- [Given information]:
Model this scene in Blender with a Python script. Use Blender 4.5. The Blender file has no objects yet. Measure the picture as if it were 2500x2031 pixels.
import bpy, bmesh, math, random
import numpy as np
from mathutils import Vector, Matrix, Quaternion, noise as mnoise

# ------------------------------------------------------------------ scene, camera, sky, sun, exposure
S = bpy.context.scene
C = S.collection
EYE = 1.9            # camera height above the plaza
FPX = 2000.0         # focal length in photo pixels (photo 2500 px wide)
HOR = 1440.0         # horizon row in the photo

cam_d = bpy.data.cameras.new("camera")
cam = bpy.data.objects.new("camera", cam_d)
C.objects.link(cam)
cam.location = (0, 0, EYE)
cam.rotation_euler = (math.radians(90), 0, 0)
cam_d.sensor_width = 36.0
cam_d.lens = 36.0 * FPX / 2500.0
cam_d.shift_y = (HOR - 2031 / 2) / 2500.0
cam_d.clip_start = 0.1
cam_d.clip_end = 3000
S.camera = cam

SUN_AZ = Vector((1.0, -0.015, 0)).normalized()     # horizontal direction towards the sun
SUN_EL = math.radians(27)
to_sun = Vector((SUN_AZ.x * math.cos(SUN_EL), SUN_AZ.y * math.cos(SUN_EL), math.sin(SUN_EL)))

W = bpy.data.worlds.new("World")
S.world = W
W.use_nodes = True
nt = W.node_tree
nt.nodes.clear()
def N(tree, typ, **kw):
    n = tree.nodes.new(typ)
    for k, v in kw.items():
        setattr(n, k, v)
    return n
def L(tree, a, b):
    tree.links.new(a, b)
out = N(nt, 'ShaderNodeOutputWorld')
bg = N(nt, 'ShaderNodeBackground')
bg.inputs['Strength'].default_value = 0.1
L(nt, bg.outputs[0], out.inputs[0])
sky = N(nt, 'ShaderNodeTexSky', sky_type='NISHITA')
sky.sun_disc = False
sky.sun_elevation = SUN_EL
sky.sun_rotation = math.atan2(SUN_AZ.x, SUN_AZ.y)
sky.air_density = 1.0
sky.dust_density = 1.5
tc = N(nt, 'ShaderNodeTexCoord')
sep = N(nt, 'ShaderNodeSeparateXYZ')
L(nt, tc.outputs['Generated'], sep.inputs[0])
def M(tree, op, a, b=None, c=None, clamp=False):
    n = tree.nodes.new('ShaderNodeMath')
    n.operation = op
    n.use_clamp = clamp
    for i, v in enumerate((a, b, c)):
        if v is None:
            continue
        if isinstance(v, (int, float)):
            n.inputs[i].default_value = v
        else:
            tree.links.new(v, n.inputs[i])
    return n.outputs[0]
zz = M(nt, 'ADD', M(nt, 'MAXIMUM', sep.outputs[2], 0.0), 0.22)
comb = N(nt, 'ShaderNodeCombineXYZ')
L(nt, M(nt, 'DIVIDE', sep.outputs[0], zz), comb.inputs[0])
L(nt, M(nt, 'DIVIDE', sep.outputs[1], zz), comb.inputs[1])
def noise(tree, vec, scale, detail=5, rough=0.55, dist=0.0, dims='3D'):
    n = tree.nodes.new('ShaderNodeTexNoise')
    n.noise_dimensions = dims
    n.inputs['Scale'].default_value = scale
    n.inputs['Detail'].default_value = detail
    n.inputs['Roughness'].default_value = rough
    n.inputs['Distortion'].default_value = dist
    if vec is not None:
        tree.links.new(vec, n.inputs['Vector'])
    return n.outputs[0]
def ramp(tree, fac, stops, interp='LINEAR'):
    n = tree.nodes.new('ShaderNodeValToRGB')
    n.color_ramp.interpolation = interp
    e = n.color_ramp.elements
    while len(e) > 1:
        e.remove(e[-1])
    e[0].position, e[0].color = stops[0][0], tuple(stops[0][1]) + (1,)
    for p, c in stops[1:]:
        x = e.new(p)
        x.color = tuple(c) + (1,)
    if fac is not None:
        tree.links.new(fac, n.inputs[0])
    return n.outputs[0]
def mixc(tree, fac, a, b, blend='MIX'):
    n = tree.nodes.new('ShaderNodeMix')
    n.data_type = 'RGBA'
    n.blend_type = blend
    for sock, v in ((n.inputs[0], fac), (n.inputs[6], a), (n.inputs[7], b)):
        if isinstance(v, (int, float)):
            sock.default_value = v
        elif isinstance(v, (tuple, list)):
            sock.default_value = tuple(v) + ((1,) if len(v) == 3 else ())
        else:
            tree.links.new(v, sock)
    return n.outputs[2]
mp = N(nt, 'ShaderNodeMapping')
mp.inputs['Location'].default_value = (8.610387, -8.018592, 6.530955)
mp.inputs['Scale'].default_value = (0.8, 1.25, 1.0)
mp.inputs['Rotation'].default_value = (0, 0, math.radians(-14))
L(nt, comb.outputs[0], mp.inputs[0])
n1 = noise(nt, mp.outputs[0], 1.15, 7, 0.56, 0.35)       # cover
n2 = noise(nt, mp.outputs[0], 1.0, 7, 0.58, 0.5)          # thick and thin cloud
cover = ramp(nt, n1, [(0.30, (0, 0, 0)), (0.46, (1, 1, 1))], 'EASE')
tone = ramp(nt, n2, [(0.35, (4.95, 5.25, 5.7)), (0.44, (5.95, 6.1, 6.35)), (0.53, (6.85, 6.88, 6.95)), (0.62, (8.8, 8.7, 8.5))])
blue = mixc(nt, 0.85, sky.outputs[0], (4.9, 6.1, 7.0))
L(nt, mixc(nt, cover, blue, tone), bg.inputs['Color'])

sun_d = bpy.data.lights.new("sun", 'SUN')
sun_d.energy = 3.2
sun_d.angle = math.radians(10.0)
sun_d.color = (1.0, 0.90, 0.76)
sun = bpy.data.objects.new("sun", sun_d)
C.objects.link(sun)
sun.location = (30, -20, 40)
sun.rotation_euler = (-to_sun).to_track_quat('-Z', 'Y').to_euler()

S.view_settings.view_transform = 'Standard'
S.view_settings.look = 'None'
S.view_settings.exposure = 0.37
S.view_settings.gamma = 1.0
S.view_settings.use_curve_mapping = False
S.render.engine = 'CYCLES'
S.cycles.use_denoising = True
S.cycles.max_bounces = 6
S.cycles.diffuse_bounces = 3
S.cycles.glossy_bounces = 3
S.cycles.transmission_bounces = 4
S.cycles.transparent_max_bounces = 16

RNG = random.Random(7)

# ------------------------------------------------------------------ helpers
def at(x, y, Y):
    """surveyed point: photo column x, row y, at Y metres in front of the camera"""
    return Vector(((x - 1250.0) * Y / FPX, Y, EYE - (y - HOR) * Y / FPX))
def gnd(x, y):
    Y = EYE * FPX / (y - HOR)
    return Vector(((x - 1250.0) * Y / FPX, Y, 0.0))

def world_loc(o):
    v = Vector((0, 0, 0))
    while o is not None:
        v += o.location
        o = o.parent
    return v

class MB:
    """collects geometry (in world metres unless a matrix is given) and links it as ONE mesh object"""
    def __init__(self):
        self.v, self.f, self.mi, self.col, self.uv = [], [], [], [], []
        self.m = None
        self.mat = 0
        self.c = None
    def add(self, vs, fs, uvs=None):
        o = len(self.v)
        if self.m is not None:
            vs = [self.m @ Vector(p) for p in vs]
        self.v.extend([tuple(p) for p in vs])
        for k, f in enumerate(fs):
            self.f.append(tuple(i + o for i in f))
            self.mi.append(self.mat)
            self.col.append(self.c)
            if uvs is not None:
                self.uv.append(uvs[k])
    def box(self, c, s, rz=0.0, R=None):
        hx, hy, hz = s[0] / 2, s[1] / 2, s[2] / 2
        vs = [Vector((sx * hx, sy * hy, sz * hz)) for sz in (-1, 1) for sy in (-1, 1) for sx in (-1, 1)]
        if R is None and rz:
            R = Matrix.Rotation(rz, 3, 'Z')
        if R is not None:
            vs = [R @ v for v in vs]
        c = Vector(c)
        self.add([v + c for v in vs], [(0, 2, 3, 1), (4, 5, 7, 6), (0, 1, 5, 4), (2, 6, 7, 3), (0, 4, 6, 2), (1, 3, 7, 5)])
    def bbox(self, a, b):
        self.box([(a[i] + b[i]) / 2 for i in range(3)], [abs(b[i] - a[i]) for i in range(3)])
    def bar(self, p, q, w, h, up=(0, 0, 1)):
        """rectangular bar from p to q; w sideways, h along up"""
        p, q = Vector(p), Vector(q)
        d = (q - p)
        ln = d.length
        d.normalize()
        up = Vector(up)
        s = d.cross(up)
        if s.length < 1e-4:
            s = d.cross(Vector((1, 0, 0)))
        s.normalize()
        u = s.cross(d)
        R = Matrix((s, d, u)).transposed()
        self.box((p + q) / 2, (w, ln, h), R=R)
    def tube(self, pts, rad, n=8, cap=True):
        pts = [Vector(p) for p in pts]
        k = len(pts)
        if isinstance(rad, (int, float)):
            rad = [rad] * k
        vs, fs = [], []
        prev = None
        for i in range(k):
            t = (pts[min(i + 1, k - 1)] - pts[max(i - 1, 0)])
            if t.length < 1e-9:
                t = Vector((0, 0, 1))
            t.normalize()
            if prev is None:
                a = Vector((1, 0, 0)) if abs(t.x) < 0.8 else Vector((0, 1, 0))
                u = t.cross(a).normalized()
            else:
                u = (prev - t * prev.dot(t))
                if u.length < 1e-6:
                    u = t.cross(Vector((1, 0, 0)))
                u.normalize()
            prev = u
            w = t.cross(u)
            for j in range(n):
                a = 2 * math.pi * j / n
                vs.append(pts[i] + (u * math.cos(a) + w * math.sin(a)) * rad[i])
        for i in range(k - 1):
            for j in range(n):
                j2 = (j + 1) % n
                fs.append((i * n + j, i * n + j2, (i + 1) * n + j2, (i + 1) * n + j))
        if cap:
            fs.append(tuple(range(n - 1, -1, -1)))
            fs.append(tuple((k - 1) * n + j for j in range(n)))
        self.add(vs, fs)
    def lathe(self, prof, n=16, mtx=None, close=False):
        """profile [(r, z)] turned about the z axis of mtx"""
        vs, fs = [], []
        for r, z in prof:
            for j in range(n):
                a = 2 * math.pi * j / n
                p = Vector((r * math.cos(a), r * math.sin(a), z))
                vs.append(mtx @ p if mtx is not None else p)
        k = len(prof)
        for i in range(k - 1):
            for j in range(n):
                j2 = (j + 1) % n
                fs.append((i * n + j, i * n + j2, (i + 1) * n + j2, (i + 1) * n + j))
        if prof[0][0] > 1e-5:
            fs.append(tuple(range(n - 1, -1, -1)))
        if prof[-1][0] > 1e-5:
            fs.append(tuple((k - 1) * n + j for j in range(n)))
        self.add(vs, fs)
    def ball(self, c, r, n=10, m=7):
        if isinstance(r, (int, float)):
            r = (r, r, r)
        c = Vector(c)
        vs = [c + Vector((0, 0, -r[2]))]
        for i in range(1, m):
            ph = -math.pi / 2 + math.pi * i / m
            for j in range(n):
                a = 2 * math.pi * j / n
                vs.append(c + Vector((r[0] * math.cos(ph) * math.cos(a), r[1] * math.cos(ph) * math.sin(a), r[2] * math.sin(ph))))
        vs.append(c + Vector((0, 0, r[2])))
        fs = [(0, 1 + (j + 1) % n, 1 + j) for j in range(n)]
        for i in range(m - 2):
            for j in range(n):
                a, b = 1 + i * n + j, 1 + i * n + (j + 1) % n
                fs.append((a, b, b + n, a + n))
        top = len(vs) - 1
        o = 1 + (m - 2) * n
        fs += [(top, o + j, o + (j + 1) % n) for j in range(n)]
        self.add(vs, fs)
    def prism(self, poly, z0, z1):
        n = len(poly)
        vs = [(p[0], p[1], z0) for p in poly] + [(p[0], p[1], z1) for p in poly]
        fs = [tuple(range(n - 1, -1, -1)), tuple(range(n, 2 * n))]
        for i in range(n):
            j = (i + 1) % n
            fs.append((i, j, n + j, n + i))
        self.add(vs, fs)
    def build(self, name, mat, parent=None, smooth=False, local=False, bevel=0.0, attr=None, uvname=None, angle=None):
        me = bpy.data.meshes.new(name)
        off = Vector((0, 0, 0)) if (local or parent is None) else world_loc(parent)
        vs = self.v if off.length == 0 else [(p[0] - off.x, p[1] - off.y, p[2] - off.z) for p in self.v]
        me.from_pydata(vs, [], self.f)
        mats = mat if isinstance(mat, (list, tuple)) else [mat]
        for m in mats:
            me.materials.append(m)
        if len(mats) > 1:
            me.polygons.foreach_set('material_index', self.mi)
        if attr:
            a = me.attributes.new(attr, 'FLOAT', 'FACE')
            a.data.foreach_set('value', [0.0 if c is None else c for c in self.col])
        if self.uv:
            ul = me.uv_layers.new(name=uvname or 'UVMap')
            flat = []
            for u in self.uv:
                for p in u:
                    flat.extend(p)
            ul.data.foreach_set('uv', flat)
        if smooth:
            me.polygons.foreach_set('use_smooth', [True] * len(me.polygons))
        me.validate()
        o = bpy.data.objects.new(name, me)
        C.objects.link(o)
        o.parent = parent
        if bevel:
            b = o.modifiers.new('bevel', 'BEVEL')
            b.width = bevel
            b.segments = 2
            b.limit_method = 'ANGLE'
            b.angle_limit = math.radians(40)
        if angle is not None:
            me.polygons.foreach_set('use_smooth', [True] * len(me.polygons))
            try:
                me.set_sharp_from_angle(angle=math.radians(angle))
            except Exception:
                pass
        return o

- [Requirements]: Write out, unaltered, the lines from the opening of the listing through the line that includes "to_sun = Vector((SUN_AZ.x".

- [Solution to the exercise]:
Model this scene in Blender with a Python script. Use Blender 4.5. The Blender file has no objects yet. Measure the picture as if it were 2500x2031 pixels.
import bpy, bmesh, math, random
import numpy as np
from mathutils import Vector, Matrix, Quaternion, noise as mnoise

# ------------------------------------------------------------------ scene, camera, sky, sun, exposure
S = bpy.context.scene
C = S.collection
EYE = 1.9            # camera height above the plaza
FPX = 2000.0         # focal length in photo pixels (photo 2500 px wide)
HOR = 1440.0         # horizon row in the photo

cam_d = bpy.data.cameras.new("camera")
cam = bpy.data.objects.new("camera", cam_d)
C.objects.link(cam)
cam.location = (0, 0, EYE)
cam.rotation_euler = (math.radians(90), 0, 0)
cam_d.sensor_width = 36.0
cam_d.lens = 36.0 * FPX / 2500.0
cam_d.shift_y = (HOR - 2031 / 2) / 2500.0
cam_d.clip_start = 0.1
cam_d.clip_end = 3000
S.camera = cam

SUN_AZ = Vector((1.0, -0.015, 0)).normalized()     # horizontal direction towards the sun
SUN_EL = math.radians(27)
to_sun = Vector((SUN_AZ.x * math.cos(SUN_EL), SUN_AZ.y * math.cos(SUN_EL), math.sin(SUN_EL)))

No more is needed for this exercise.